MATERIAL PROVIDED:
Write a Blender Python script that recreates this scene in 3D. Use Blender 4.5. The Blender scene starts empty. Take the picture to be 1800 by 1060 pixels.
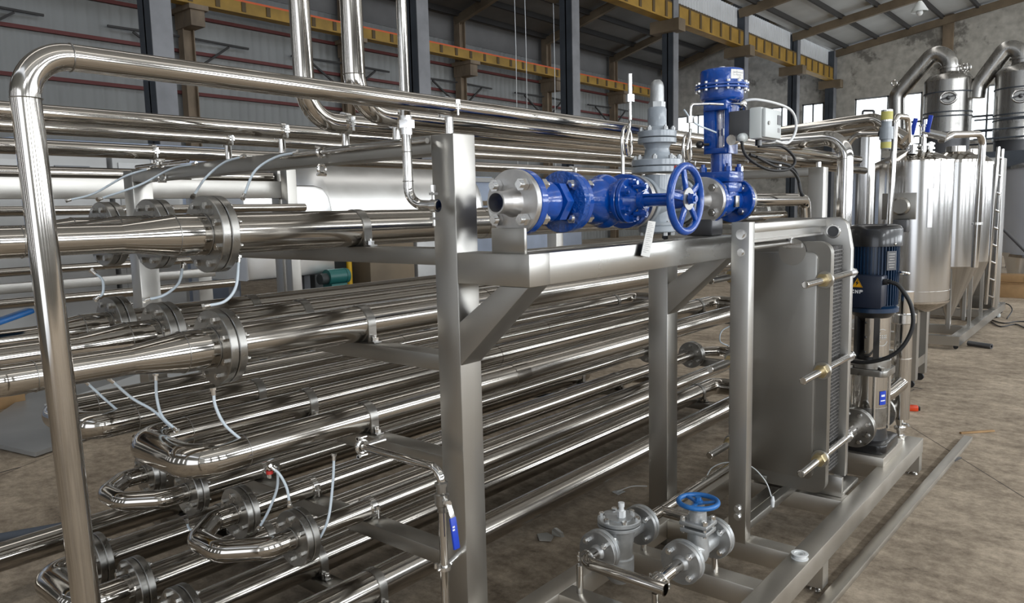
import bpy, bmesh, math, random
from mathutils import Vector, Matrix

random.seed(7)
scene = bpy.context.scene
COL = scene.collection
PI = math.pi

# ------------------------------------------------------------------ camera
YAW, PITCH, ROLL, FPX = math.radians(-39.85), math.radians(-6.8), math.radians(1.35), 1332.0
fwd = Vector((math.sin(YAW) * math.cos(PITCH), math.cos(YAW) * math.cos(PITCH), math.sin(PITCH)))
rt = fwd.cross(Vector((0, 0, 1))).normalized()
dn = fwd.cross(rt)
right = math.cos(ROLL) * rt + math.sin(ROLL) * dn
down = -math.sin(ROLL) * rt + math.cos(ROLL) * dn
cam_data = bpy.data.cameras.new('camera')
cam = bpy.data.objects.new('camera', cam_data)
COL.objects.link(cam)
R3 = Matrix((right, -down, -fwd)).transposed()
cam.matrix_world = Matrix.Translation((0, 0, 1.6)) @ R3.to_4x4()
cam_data.sensor_width = 36.0
cam_data.lens = FPX / 1800.0 * 36.0
cam_data.clip_start = 0.02
cam_data.clip_end = 300
scene.camera = cam

# ------------------------------------------------------------------ sky, daylight, exposure
world = bpy.data.worlds.new('overcast_sky')
scene.world = world
world.use_nodes = True
wn = world.node_tree.nodes
wn['Background'].inputs[0].default_value = (0.80, 0.88, 1.0, 1)
wn['Background'].inputs[1].default_value = 1.6

def area(name, loc, direction, sx, sy, power, color=(1, 1, 1)):
    l = bpy.data.lights.new(name, 'AREA')
    l.shape = 'RECTANGLE'
    l.size, l.size_y, l.energy, l.color = sx, sy, power, color
    o = bpy.data.objects.new(name, l)
    COL.objects.link(o)
    o.location = loc
    d = Vector(direction).normalized()
    o.rotation_euler = d.to_track_quat('-Z', 'Y').to_euler()
    return o

# daylight entering by the long window strips of the +X wall, the gate behind the camera,
# the roof skylights and the end wall windows
WIN_Y = [-5.6 + 5.2 * k for k in range(9)]          # centres of the window bays in the +X wall
for wy in WIN_Y:
    area('daylight_low_window', (11.9, wy, 2.9), (-1, 0, 0), 3.5, 1.9, 210, (0.93, 0.97, 1.0))
    area('daylight_high_window', (11.9, wy, 7.2), (-1, 0, 0), 3.5, 1.3, 210, (0.95, 0.98, 1.0))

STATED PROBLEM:
Except for the pictures, give all the material above again verbatim.

FULL OUTPUT:
Write a Blender Python script that recreates this scene in 3D. Use Blender 4.5. The Blender scene starts empty. Take the picture to be 1800 by 1060 pixels.
import bpy, bmesh, math, random
from mathutils import Vector, Matrix

random.seed(7)
scene = bpy.context.scene
COL = scene.collection
PI = math.pi

# ------------------------------------------------------------------ camera
YAW, PITCH, ROLL, FPX = math.radians(-39.85), math.radians(-6.8), math.radians(1.35), 1332.0
fwd = Vector((math.sin(YAW) * math.cos(PITCH), math.cos(YAW) * math.cos(PITCH), math.sin(PITCH)))
rt = fwd.cross(Vector((0, 0, 1))).normalized()
dn = fwd.cross(rt)
right = math.cos(ROLL) * rt + math.sin(ROLL) * dn
down = -math.sin(ROLL) * rt + math.cos(ROLL) * dn
cam_data = bpy.data.cameras.new('camera')
cam = bpy.data.objects.new('camera', cam_data)
COL.objects.link(cam)
R3 = Matrix((right, -down, -fwd)).transposed()
cam.matrix_world = Matrix.Translation((0, 0, 1.6)) @ R3.to_4x4()
cam_data.sensor_width = 36.0
cam_data.lens = FPX / 1800.0 * 36.0
cam_data.clip_start = 0.02
cam_data.clip_end = 300
scene.camera = cam

# ------------------------------------------------------------------ sky, daylight, exposure
world = bpy.data.worlds.new('overcast_sky')
scene.world = world
world.use_nodes = True
wn = world.node_tree.nodes
wn['Background'].inputs[0].default_value = (0.80, 0.88, 1.0, 1)
wn['Background'].inputs[1].default_value = 1.6

def area(name, loc, direction, sx, sy, power, color=(1, 1, 1)):
    l = bpy.data.lights.new(name, 'AREA')
    l.shape = 'RECTANGLE'
    l.size, l.size_y, l.energy, l.color = sx, sy, power, color
    o = bpy.data.objects.new(name, l)
    COL.objects.link(o)
    o.location = loc
    d = Vector(direction).normalized()
    o.rotation_euler = d.to_track_quat('-Z', 'Y').to_euler()
    return o

# daylight entering by the long window strips of the +X wall, the gate behind the camera,
# the roof skylights and the end wall windows
WIN_Y = [-5.6 + 5.2 * k for k in range(9)]          # centres of the window bays in the +X wall
for wy in WIN_Y:
    area('daylight_low_window', (11.9, wy, 2.9), (-1, 0, 0), 3.5, 1.9, 210, (0.93, 0.97, 1.0))
    area('daylight_high_window', (11.9, wy, 7.2), (-1, 0, 0), 3.5, 1.3, 210, (0.95, 0.98, 1.0))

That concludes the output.